----- GIVEN INFORMATION -----
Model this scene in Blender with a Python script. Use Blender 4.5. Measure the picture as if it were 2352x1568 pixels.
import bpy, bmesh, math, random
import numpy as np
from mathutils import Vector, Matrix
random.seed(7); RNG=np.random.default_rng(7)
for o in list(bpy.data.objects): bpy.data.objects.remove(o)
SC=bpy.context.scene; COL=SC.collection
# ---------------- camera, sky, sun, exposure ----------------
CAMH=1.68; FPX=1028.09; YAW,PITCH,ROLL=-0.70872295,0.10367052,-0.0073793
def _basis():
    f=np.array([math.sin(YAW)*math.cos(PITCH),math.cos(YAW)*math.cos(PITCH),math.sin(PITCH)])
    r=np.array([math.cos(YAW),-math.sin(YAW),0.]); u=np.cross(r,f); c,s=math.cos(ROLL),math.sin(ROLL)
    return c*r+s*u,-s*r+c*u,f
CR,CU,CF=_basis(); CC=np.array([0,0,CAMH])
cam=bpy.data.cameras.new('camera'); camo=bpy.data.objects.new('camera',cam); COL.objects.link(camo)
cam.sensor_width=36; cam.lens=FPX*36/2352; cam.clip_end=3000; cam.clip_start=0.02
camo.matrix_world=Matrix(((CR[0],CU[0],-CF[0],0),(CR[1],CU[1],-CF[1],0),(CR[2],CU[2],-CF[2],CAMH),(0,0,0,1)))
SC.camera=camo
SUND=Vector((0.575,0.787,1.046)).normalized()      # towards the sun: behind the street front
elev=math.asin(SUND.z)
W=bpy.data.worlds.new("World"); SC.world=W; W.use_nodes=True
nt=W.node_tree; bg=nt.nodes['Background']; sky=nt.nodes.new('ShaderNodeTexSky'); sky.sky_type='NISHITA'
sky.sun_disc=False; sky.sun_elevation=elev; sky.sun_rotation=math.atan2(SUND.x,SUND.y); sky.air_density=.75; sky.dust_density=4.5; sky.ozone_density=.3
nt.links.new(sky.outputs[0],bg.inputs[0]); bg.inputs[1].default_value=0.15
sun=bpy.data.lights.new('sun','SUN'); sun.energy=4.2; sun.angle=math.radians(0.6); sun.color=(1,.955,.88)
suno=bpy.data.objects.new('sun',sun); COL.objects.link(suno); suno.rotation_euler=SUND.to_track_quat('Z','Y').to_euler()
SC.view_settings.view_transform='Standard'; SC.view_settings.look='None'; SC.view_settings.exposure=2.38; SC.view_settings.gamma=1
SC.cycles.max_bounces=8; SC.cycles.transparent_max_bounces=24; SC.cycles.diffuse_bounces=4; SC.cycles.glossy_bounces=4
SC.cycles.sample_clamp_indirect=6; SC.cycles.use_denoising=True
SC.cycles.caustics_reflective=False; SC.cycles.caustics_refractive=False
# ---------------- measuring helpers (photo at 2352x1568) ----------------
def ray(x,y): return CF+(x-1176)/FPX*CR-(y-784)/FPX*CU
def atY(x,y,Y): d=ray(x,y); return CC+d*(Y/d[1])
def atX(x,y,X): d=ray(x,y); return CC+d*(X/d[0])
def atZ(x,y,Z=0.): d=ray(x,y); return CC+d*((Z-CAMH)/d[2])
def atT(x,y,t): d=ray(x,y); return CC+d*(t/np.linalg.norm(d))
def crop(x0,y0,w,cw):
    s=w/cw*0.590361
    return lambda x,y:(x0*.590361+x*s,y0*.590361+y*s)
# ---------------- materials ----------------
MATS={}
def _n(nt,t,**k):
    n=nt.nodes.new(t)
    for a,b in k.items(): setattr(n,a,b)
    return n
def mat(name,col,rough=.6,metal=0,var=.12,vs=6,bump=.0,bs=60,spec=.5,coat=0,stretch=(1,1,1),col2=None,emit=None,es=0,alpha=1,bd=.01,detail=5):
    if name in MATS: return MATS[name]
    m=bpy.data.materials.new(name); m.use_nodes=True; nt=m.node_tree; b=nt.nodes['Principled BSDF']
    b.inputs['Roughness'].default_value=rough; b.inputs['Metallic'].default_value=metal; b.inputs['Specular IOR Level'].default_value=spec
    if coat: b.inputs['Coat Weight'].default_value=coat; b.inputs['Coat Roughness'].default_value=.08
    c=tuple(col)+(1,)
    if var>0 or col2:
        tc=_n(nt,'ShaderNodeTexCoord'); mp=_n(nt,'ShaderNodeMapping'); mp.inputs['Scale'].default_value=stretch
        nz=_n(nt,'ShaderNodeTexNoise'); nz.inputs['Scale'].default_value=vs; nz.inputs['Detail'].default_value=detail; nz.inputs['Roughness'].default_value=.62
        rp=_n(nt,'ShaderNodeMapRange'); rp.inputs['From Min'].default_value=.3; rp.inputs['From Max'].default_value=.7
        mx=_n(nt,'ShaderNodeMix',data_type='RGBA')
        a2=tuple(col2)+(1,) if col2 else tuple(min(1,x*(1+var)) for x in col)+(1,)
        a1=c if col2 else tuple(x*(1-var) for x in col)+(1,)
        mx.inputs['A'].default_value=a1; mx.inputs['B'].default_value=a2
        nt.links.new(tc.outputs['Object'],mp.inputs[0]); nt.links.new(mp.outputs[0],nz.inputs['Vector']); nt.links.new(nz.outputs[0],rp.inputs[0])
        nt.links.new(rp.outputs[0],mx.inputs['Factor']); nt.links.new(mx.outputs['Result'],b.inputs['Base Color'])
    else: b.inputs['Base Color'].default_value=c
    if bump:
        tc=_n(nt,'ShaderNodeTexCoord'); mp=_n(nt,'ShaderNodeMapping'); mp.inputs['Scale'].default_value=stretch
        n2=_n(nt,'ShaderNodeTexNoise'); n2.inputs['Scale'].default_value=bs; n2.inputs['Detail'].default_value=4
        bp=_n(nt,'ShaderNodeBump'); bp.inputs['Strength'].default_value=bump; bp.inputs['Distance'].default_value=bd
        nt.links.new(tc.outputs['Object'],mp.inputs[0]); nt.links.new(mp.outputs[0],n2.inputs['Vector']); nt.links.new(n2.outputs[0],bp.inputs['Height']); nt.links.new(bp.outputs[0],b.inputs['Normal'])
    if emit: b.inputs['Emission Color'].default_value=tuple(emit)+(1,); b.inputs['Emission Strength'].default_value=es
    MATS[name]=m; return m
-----
§ WHAT YOU NEED TO DO
Take the listing above and write it out again exactly.

§ THE SOLUTION
Model this scene in Blender with a Python script. Use Blender 4.5. Measure the picture as if it were 2352x1568 pixels.
import bpy, bmesh, math, random
import numpy as np
from mathutils import Vector, Matrix
random.seed(7); RNG=np.random.default_rng(7)
for o in list(bpy.data.objects): bpy.data.objects.remove(o)
SC=bpy.context.scene; COL=SC.collection
# ---------------- camera, sky, sun, exposure ----------------
CAMH=1.68; FPX=1028.09; YAW,PITCH,ROLL=-0.70872295,0.10367052,-0.0073793
def _basis():
    f=np.array([math.sin(YAW)*math.cos(PITCH),math.cos(YAW)*math.cos(PITCH),math.sin(PITCH)])
    r=np.array([math.cos(YAW),-math.sin(YAW),0.]); u=np.cross(r,f); c,s=math.cos(ROLL),math.sin(ROLL)
    return c*r+s*u,-s*r+c*u,f
CR,CU,CF=_basis(); CC=np.array([0,0,CAMH])
cam=bpy.data.cameras.new('camera'); camo=bpy.data.objects.new('camera',cam); COL.objects.link(camo)
cam.sensor_width=36; cam.lens=FPX*36/2352; cam.clip_end=3000; cam.clip_start=0.02
camo.matrix_world=Matrix(((CR[0],CU[0],-CF[0],0),(CR[1],CU[1],-CF[1],0),(CR[2],CU[2],-CF[2],CAMH),(0,0,0,1)))
SC.camera=camo
SUND=Vector((0.575,0.787,1.046)).normalized()      # towards the sun: behind the street front
elev=math.asin(SUND.z)
W=bpy.data.worlds.new("World"); SC.world=W; W.use_nodes=True
nt=W.node_tree; bg=nt.nodes['Background']; sky=nt.nodes.new('ShaderNodeTexSky'); sky.sky_type='NISHITA'
sky.sun_disc=False; sky.sun_elevation=elev; sky.sun_rotation=math.atan2(SUND.x,SUND.y); sky.air_density=.75; sky.dust_density=4.5; sky.ozone_density=.3
nt.links.new(sky.outputs[0],bg.inputs[0]); bg.inputs[1].default_value=0.15
sun=bpy.data.lights.new('sun','SUN'); sun.energy=4.2; sun.angle=math.radians(0.6); sun.color=(1,.955,.88)
suno=bpy.data.objects.new('sun',sun); COL.objects.link(suno); suno.rotation_euler=SUND.to_track_quat('Z','Y').to_euler()
SC.view_settings.view_transform='Standard'; SC.view_settings.look='None'; SC.view_settings.exposure=2.38; SC.view_settings.gamma=1
SC.cycles.max_bounces=8; SC.cycles.transparent_max_bounces=24; SC.cycles.diffuse_bounces=4; SC.cycles.glossy_bounces=4
SC.cycles.sample_clamp_indirect=6; SC.cycles.use_denoising=True
SC.cycles.caustics_reflective=False; SC.cycles.caustics_refractive=False
# ---------------- measuring helpers (photo at 2352x1568) ----------------
def ray(x,y): return CF+(x-1176)/FPX*CR-(y-784)/FPX*CU
def atY(x,y,Y): d=ray(x,y); return CC+d*(Y/d[1])
def atX(x,y,X): d=ray(x,y); return CC+d*(X/d[0])
def atZ(x,y,Z=0.): d=ray(x,y); return CC+d*((Z-CAMH)/d[2])
def atT(x,y,t): d=ray(x,y); return CC+d*(t/np.linalg.norm(d))
def crop(x0,y0,w,cw):
    s=w/cw*0.590361
    return lambda x,y:(x0*.590361+x*s,y0*.590361+y*s)
# ---------------- materials ----------------
MATS={}
def _n(nt,t,**k):
    n=nt.nodes.new(t)
    for a,b in k.items(): setattr(n,a,b)
    return n
def mat(name,col,rough=.6,metal=0,var=.12,vs=6,bump=.0,bs=60,spec=.5,coat=0,stretch=(1,1,1),col2=None,emit=None,es=0,alpha=1,bd=.01,detail=5):
    if name in MATS: return MATS[name]
    m=bpy.data.materials.new(name); m.use_nodes=True; nt=m.node_tree; b=nt.nodes['Principled BSDF']
    b.inputs['Roughness'].default_value=rough; b.inputs['Metallic'].default_value=metal; b.inputs['Specular IOR Level'].default_value=spec
    if coat: b.inputs['Coat Weight'].default_value=coat; b.inputs['Coat Roughness'].default_value=.08
    c=tuple(col)+(1,)
    if var>0 or col2:
        tc=_n(nt,'ShaderNodeTexCoord'); mp=_n(nt,'ShaderNodeMapping'); mp.inputs['Scale'].default_value=stretch
        nz=_n(nt,'ShaderNodeTexNoise'); nz.inputs['Scale'].default_value=vs; nz.inputs['Detail'].default_value=detail; nz.inputs['Roughness'].default_value=.62
        rp=_n(nt,'ShaderNodeMapRange'); rp.inputs['From Min'].default_value=.3; rp.inputs['From Max'].default_value=.7
        mx=_n(nt,'ShaderNodeMix',data_type='RGBA')
        a2=tuple(col2)+(1,) if col2 else tuple(min(1,x*(1+var)) for x in col)+(1,)
        a1=c if col2 else tuple(x*(1-var) for x in col)+(1,)
        mx.inputs['A'].default_value=a1; mx.inputs['B'].default_value=a2
        nt.links.new(tc.outputs['Object'],mp.inputs[0]); nt.links.new(mp.outputs[0],nz.inputs['Vector']); nt.links.new(nz.outputs[0],rp.inputs[0])
        nt.links.new(rp.outputs[0],mx.inputs['Factor']); nt.links.new(mx.outputs['Result'],b.inputs['Base Color'])
    else: b.inputs['Base Color'].default_value=c
    if bump:
        tc=_n(nt,'ShaderNodeTexCoord'); mp=_n(nt,'ShaderNodeMapping'); mp.inputs['Scale'].default_value=stretch
        n2=_n(nt,'ShaderNodeTexNoise'); n2.inputs['Scale'].default_value=bs; n2.inputs['Detail'].default_value=4
        bp=_n(nt,'ShaderNodeBump'); bp.inputs['Strength'].default_value=bump; bp.inputs['Distance'].default_value=bd
        nt.links.new(tc.outputs['Object'],mp.inputs[0]); nt.links.new(mp.outputs[0],n2.inputs['Vector']); nt.links.new(n2.outputs[0],bp.inputs['Height']); nt.links.new(bp.outputs[0],b.inputs['Normal'])
    if emit: b.inputs['Emission Color'].default_value=tuple(emit)+(1,); b.inputs['Emission Strength'].default_value=es
    MATS[name]=m; return m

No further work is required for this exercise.